→ **Task instructions**:
Reproduce exactly the lines below, from the first through the one containing "0.112).build('frame_label', M['sticker'], mj)", and nothing more.

→ **Data**:
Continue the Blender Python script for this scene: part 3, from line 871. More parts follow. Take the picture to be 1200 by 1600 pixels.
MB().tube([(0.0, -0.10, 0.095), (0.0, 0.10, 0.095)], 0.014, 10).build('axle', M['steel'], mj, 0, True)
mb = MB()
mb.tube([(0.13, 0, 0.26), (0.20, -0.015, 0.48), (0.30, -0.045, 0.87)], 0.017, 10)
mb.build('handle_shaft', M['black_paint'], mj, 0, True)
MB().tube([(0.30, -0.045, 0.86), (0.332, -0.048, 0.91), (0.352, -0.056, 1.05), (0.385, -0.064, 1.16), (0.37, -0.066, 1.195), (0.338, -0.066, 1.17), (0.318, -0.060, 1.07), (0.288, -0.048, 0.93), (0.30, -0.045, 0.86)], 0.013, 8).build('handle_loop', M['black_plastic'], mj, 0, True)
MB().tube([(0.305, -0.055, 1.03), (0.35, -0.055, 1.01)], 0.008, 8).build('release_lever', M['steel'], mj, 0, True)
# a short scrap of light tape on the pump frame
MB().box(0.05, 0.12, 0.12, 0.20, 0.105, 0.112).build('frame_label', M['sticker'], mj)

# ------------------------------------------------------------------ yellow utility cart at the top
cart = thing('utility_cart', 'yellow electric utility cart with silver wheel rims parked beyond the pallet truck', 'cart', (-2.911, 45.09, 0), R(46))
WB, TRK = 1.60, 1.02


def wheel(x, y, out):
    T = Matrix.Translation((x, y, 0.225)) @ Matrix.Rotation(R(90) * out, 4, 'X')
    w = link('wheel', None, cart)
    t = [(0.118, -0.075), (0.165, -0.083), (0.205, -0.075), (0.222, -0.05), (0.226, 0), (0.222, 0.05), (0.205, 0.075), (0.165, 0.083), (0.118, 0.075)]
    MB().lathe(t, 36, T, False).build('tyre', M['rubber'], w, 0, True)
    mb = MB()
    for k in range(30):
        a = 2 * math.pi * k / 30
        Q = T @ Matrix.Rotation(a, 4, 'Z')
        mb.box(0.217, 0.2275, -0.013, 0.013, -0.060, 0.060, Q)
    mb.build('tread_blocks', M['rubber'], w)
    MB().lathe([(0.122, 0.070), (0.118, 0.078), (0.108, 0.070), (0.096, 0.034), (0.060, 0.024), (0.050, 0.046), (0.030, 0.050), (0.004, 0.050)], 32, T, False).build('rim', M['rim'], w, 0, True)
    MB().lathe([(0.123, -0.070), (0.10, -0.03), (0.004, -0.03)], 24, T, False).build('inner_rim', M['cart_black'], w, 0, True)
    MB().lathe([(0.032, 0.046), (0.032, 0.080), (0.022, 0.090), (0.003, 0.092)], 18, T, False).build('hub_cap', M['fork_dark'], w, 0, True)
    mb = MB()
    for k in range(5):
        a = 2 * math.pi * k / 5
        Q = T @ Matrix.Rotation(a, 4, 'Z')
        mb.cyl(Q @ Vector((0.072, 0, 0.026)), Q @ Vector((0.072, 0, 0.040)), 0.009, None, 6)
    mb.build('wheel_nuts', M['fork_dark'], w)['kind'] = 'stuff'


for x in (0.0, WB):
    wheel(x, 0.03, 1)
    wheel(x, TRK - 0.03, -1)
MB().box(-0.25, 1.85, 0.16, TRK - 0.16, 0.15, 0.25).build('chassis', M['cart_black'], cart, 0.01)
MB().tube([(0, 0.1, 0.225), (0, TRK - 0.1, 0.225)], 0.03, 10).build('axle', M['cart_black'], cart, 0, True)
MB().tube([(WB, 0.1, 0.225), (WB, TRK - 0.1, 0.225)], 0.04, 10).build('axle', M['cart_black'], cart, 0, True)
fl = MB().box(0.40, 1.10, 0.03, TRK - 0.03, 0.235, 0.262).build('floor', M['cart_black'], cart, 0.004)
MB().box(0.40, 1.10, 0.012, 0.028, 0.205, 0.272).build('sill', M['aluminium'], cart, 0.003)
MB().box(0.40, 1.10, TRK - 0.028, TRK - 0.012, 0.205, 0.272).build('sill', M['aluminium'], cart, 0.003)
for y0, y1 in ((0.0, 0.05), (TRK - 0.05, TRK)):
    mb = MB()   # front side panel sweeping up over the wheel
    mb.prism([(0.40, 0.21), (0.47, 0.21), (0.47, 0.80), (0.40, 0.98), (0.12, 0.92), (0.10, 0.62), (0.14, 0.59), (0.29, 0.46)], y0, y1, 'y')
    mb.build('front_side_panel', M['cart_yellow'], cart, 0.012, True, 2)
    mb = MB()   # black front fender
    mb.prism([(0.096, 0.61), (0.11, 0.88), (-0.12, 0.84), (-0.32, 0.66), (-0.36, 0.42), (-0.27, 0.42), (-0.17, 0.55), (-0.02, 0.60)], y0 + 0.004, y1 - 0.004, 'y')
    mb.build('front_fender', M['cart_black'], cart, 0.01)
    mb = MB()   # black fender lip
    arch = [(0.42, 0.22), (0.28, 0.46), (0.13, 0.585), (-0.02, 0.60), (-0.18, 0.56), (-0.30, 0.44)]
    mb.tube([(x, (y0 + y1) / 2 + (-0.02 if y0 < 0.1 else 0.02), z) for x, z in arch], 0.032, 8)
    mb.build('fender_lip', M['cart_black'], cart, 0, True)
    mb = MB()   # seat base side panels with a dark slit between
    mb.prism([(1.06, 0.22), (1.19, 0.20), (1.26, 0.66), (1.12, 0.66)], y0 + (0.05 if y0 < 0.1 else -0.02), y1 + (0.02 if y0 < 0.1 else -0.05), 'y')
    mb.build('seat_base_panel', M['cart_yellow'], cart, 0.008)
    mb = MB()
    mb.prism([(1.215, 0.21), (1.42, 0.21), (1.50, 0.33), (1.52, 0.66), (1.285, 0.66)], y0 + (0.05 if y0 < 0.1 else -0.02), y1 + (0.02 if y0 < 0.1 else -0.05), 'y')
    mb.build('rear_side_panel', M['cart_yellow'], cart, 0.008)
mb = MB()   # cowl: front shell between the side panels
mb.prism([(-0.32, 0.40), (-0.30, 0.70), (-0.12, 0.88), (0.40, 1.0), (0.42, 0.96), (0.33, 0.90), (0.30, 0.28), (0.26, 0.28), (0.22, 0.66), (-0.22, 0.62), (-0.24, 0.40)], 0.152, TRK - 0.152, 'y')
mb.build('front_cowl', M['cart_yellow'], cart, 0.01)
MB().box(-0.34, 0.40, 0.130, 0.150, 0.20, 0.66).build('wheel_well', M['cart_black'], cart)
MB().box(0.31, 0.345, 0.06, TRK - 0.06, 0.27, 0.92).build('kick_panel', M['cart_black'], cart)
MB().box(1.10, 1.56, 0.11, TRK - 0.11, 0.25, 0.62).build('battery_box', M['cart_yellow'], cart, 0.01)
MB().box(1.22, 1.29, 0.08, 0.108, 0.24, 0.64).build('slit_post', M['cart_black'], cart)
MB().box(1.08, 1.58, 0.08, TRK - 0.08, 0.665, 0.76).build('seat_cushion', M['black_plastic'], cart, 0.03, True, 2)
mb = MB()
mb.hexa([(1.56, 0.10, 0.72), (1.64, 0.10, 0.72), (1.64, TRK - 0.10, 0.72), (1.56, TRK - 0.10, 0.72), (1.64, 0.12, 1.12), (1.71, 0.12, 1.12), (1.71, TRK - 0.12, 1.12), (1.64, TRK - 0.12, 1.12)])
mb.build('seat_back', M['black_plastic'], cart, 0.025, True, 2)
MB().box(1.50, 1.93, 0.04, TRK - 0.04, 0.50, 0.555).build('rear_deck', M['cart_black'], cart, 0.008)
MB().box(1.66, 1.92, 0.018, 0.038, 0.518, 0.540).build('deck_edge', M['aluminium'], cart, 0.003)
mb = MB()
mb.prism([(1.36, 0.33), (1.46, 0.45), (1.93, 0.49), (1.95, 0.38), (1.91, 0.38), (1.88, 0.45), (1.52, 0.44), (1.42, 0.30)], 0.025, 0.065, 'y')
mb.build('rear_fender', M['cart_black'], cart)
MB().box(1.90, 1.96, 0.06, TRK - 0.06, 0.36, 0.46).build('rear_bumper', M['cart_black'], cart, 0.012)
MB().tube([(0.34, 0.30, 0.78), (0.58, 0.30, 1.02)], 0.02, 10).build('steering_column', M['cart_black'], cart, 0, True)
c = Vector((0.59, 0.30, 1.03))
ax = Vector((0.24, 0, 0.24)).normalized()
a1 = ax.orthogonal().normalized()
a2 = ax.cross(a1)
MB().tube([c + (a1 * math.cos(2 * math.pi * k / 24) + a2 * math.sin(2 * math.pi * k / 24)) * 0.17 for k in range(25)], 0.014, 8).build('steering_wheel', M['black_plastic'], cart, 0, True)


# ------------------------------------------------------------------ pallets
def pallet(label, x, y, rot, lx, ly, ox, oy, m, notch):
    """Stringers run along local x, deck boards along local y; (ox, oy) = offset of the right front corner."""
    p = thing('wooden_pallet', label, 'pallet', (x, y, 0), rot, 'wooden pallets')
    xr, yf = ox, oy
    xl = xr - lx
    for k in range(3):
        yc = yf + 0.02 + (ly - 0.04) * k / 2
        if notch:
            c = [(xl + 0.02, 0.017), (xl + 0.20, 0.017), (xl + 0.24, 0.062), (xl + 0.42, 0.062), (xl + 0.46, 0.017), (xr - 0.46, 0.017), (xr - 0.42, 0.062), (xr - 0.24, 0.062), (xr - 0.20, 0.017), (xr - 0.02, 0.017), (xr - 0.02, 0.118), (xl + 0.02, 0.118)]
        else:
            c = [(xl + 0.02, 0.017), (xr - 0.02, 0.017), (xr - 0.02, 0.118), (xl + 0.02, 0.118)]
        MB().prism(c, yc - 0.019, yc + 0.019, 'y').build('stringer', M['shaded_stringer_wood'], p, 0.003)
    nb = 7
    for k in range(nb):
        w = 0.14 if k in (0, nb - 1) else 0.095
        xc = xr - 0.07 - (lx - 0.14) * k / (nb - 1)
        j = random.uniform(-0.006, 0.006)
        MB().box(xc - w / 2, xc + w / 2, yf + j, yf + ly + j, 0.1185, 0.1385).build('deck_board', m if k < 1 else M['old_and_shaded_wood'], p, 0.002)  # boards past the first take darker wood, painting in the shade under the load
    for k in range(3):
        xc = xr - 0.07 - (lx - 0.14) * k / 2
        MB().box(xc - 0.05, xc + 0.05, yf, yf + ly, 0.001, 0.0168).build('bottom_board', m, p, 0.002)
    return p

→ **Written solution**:
Continue the Blender Python script for this scene: part 3, from line 871. More parts follow. Take the picture to be 1200 by 1600 pixels.
MB().tube([(0.0, -0.10, 0.095), (0.0, 0.10, 0.095)], 0.014, 10).build('axle', M['steel'], mj, 0, True)
mb = MB()
mb.tube([(0.13, 0, 0.26), (0.20, -0.015, 0.48), (0.30, -0.045, 0.87)], 0.017, 10)
mb.build('handle_shaft', M['black_paint'], mj, 0, True)
MB().tube([(0.30, -0.045, 0.86), (0.332, -0.048, 0.91), (0.352, -0.056, 1.05), (0.385, -0.064, 1.16), (0.37, -0.066, 1.195), (0.338, -0.066, 1.17), (0.318, -0.060, 1.07), (0.288, -0.048, 0.93), (0.30, -0.045, 0.86)], 0.013, 8).build('handle_loop', M['black_plastic'], mj, 0, True)
MB().tube([(0.305, -0.055, 1.03), (0.35, -0.055, 1.01)], 0.008, 8).build('release_lever', M['steel'], mj, 0, True)
# a short scrap of light tape on the pump frame
MB().box(0.05, 0.12, 0.12, 0.20, 0.105, 0.112).build('frame_label', M['sticker'], mj)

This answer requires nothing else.